Once we went to a barbecue at Charlotte’s house, (“Charlotte of the charmed life” as I call her) the table was like a set directly from a page right out of Martha Stewart Living. Everything matched, the beige, ironed linen table-cloth ( l-i-n-e-n),  the highest quality count, and the china decorated with large blue and yellow flowers bursting on the plates.  Of course, all the bowls, the silver utensils, they all matched perfectly as I watched in unmitigated horror and delight. This is not what I thought I was coming to, I felt under-dressed and ill at ease. It was absolute perfection just not MY type of perfection. It was for high-class people with lots of money and so very different from our dinners and us.

We dined on steak and salmon, ( I hid my salmon) a glossy arrangement of bright green, yellow and red fresh vegetables and imported cheeses. There were no sticky fingers and plastic glasses of lemonade, just a beautiful crystal pitcher filled with ice water, ice cubes that were in the shape of tropical fruit. I was afraid to eat, afraid to get the napkins dirty so I ate slowly and carefully and with my luck, ended up leaving a stain on the tablecloth which I fervently tried to hide underneath the matching napkin. There were no s’mores at this dinner, it was too elegant. We had assorted cookies from the expensive bakery in town shaped and iced beautifully like flowers and cars and ice cream cones but utterly tasteless.
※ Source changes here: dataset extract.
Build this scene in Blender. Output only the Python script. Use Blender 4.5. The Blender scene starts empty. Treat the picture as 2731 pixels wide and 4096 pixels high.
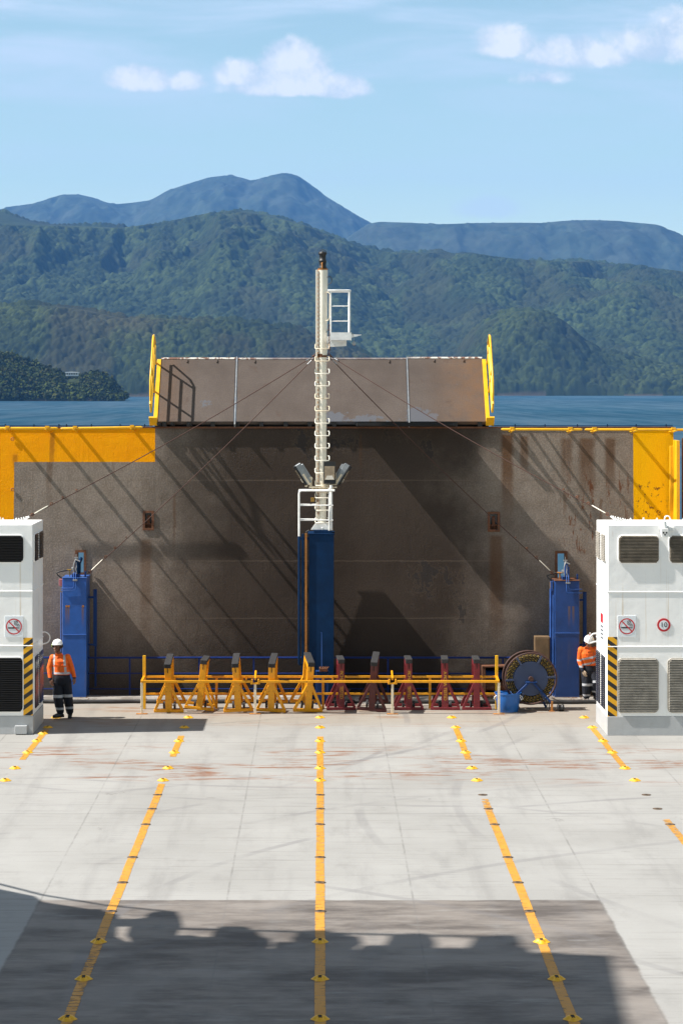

At our barbeques we have cherry, blueberry and apple crumb pies glistening on the table inside with vanilla, chocolate and strawberry ice cream readily waiting in our freezer. I make my home-baked banana raisin-chocolate chip loaf and there would always, I mean always, be a chocolate cake and brownies.

I put my nephew, Jon, in charge of music so the sounds of Neil Young,  Bruce Springsteen, The Beatles, Fleetwood Mac and various other oldies will be playing out the window like the days when music screamed from dorm rooms. It isn’t fancy or elegant and it may just be ordinary but I guarantee you, there will be, a lot of food, including s’mores and an equal amount of laughter. Hope you can come.